Sunday, December 26, 2010

Book review: "Daggerspell" by Katherine Kerr


Key word in his paragraph is "passion"... If I noticed this before and gave it attention, I probably wouldn't buy this book. Few months ago I was browsing Amazon and looking for a new series I could start. WoT and MBoF are close to finish line and who knows when next ASoIaF book will come out... All other series I am currently reading are trilogies and quadrologies. I plan to start "The Stormlight Archive", but that's only one. So I am constantly in look for long epic series and have few candidates already: "The Second Apocalypse" by R. Scott Bakker (6 books; I read first two but own none), "Wars of Light and Shadow" by Janny Wurts (11 books), "Saga of Recluce" by L.E. Modesitt (16 books), "The Three Worlds Cycle" by Ian Irvine (14 books) and "Shadows of the Apt" by Adrian Tchaikovsky (at least 8 books). I prefer series that are near the end, so I don't have to wait long for next books.

"Deverry Cycle" by Katherine Kerr was one of such candidates. It has 15 books, all published. When I did the research (on Wikipedia), I found out that it was set in world based on Celts. It sounded quite the ordinary setting: barbaric humans, long-lived and rare elves, some dwarves and something like orcs. Also, short synopsis didn't sound very innovating. But the comments looked good and the name Katherine Kerr is quite famous in fantasy circles, so I decided to give it a try.

First I want to complain about the price! Smallish paperback edition I bough, 450 pages long, was priced at 13 GBP (20 USD). "Toll the Hounds", a brand-new top-seller book, in really good paperback edition 900 pages long cost the same when I bought it.

As you can assume from my complaints, I didn't like the book. It is a story about Jill, who after her mother's death starts to travel around with her dishonored father Cullyn, best fighter in the kingdom of Deverry. At the same time, Jill is being sought by sorcerer Nevyn, who wants to help her to discover her own magical skills and thus repay the debt he owns her from their prior lives. They will meet while helping Rhodry, a young noble who was connected with them in past lives, to break the rebellion in his mothers county.

Past lives have a large role here: in their first life Jill was Nevyn's fiancĂ©e whom he left because of his wish to learn dweomer (magic). She then ended tragically, being in incest relationship with her brother (now reborn as Cullyn), who because of her killed his best friend, past version of Rhodry. Nevyn never died because of his magical (or dweomer) vow to repair the evil he was root.
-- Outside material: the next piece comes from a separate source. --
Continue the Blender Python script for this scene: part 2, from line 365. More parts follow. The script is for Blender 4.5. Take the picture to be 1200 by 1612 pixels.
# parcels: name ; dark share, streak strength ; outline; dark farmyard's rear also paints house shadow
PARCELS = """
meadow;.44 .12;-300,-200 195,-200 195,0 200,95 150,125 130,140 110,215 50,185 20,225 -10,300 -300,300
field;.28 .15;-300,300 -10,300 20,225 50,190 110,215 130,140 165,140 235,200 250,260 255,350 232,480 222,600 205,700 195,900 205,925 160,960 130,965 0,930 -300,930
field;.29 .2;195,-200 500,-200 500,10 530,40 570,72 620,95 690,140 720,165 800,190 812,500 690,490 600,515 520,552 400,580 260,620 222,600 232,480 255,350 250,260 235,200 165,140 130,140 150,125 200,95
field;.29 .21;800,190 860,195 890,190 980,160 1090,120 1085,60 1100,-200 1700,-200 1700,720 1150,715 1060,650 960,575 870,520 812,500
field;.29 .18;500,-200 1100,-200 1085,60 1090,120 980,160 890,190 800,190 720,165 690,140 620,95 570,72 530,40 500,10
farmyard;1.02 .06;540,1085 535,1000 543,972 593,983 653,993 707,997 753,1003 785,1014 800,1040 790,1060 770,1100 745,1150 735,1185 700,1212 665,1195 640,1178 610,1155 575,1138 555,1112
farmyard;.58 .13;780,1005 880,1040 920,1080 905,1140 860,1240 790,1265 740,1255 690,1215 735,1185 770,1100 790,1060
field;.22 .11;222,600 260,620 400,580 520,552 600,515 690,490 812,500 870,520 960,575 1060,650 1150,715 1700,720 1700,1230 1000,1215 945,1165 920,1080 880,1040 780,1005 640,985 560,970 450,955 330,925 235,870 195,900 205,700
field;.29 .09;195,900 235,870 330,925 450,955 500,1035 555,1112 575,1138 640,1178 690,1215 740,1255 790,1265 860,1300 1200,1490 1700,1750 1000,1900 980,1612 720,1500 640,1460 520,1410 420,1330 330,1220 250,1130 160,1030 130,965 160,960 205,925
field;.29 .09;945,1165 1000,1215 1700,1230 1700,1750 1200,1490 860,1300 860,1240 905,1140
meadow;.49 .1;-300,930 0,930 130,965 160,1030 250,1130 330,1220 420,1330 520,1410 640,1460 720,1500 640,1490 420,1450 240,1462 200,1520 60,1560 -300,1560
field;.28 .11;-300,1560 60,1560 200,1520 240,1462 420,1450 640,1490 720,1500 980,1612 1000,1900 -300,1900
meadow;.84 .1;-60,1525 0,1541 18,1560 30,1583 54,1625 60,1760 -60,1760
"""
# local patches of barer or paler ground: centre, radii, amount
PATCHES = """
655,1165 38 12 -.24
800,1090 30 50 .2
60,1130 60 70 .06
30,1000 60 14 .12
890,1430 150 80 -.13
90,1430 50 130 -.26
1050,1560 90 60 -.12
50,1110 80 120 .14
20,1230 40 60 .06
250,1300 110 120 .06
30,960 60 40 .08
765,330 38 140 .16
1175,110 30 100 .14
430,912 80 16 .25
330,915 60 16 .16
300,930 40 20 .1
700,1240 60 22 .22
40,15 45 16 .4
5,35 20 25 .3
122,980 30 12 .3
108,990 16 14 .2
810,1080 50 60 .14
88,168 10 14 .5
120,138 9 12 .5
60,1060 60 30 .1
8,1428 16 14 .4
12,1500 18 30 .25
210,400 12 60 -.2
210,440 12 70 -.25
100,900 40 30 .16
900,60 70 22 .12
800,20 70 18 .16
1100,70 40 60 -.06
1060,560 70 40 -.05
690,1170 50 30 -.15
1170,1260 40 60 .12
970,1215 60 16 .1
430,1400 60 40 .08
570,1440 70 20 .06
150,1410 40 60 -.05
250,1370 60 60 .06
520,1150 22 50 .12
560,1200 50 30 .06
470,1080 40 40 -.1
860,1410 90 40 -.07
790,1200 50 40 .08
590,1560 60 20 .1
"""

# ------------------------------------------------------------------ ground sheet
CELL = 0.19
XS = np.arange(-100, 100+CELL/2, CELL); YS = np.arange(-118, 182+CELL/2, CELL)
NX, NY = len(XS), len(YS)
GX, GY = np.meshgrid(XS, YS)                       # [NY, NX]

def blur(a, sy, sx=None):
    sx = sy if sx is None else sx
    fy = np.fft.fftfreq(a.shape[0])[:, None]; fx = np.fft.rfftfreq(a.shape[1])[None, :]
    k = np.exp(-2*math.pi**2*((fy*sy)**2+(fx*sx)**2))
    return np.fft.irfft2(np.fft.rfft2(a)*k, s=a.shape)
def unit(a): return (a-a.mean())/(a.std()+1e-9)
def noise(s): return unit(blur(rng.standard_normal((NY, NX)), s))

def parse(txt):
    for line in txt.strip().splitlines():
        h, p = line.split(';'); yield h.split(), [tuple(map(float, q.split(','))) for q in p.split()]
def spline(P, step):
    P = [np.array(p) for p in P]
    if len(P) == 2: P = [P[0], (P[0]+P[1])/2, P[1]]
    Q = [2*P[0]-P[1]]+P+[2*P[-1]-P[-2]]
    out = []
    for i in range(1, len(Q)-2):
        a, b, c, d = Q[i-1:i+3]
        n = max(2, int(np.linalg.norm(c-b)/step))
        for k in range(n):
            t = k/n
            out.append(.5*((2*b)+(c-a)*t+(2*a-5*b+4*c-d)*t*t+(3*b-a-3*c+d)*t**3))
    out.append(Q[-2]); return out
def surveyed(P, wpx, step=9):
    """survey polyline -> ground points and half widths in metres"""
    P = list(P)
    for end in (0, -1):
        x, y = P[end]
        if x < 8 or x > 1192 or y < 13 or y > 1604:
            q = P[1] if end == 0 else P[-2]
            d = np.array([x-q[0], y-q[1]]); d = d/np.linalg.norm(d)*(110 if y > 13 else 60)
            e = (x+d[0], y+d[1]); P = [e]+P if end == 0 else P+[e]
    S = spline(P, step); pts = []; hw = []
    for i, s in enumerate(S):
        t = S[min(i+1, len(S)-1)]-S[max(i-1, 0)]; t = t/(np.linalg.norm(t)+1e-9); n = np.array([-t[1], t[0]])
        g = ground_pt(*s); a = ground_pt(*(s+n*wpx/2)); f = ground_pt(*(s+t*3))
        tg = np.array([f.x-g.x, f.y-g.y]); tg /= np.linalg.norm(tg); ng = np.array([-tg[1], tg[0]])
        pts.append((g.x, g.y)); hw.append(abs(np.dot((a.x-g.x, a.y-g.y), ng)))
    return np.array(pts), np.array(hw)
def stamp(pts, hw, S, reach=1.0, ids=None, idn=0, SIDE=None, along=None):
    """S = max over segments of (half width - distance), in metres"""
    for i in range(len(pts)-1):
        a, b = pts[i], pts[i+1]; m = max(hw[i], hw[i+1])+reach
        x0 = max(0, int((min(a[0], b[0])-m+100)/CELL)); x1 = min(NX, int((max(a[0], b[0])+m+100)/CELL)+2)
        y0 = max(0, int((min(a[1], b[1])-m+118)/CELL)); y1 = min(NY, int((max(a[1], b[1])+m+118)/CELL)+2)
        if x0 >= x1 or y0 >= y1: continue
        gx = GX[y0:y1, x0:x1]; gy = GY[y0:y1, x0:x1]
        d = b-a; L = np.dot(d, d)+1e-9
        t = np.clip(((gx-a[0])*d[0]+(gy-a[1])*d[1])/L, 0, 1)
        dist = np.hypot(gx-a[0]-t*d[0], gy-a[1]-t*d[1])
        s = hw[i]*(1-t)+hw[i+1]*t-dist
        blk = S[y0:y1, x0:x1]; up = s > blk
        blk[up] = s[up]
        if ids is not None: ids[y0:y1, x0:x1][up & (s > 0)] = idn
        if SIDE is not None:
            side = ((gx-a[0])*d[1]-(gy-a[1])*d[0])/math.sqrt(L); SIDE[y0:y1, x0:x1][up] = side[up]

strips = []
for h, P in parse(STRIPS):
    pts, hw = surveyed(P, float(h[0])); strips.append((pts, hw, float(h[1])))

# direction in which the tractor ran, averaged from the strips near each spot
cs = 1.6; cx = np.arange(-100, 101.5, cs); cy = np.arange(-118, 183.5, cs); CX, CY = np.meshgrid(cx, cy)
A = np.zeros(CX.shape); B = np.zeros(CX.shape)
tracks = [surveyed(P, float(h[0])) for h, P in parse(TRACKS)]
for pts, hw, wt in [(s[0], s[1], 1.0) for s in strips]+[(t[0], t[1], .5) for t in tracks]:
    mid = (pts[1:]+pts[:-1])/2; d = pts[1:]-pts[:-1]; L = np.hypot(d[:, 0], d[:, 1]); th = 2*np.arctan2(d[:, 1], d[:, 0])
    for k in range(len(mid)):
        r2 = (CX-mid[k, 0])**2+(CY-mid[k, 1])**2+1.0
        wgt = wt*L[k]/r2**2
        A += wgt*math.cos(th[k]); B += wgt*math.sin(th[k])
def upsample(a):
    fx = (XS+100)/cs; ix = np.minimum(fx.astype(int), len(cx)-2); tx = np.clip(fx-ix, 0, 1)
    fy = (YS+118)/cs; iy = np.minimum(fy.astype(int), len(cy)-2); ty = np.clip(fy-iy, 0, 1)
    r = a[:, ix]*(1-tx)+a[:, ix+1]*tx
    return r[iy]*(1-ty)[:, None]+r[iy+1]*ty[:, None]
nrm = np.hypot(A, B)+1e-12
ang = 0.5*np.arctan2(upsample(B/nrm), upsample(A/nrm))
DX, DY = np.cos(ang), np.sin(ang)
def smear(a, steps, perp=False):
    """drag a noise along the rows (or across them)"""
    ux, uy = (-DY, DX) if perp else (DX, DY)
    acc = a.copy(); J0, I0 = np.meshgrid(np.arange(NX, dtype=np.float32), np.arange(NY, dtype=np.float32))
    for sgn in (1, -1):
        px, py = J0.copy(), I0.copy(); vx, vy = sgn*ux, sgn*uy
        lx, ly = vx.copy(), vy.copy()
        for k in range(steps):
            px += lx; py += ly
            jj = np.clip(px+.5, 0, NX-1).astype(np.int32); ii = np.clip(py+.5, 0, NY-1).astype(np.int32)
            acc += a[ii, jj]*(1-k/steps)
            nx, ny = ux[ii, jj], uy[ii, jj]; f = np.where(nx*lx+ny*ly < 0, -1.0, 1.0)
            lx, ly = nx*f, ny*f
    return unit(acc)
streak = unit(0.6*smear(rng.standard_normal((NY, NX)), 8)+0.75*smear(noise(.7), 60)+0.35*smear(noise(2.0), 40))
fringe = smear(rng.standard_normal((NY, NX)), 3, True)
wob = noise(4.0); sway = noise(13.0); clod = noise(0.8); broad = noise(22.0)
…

This scenario played few times between first version and present Jill, always unfortunately.

Although the plot is not bad, it's too straightforward and simple. Also, it is the only one; there are no multiple plots, hidden meanings, sense of wondering what is going on.... There are few characters and you have no problem following them. You know who is who, what is going on, and it is not hard to guess what will happen next. As I said, world is based on Celts, but in advanced Dark Age: complex hierarchy between nobility, feudal system, no science, strong influence of church, constant feuding between nobles... Magic and other races are known only as terrible legends among humans. Only partly they are present in this book; I understand that they play much larger role in later books. World-building is nice and one of better parts of the book, but I am accustomed to much more complex worlds and setting. Also, Kerr's insisting on using Celts words is a bit off-putting.

Characters are what probably ruined this book for me. They are too simple and one-sided. All men in this book are occupied by only one thing: their honor. Including Nevyn, who is half a millennia old wizard and should definitely know better. Even while giving over to sin, they are lamenting inside how terrible persons they are and how they have no honor. And women... In one scene, Jill is "feeling like a slut" because she has sexual desire while object of her desire has smarter things to do (in this case fight). This is not a first book I have read where women are in inferior position, but this is the first book where everyone (including characters, narrators and the writer) are acting like this is OK.

While it is true there is passion in "Daggerspell", it is a passion that belongs in cheap love-stories. Main characters are having worst times of their lives and it leaves me completely indifferent - this is not a mark of a good book. Only surprising thing for me was Cullyin's conclusion.

This book was simply not good enough for me and I am sorry that I bought it. On the other hand, series is well known and sounds like it gets more complex later. So, if you like this book, I can only presume you will like sequels even more. On the other hand, I double I will continue reading this series; it belongs to category with "Sword of Truth" by Terry Goodkind, only other series I gave up. I don't recommend this book to fans of epic fantasy.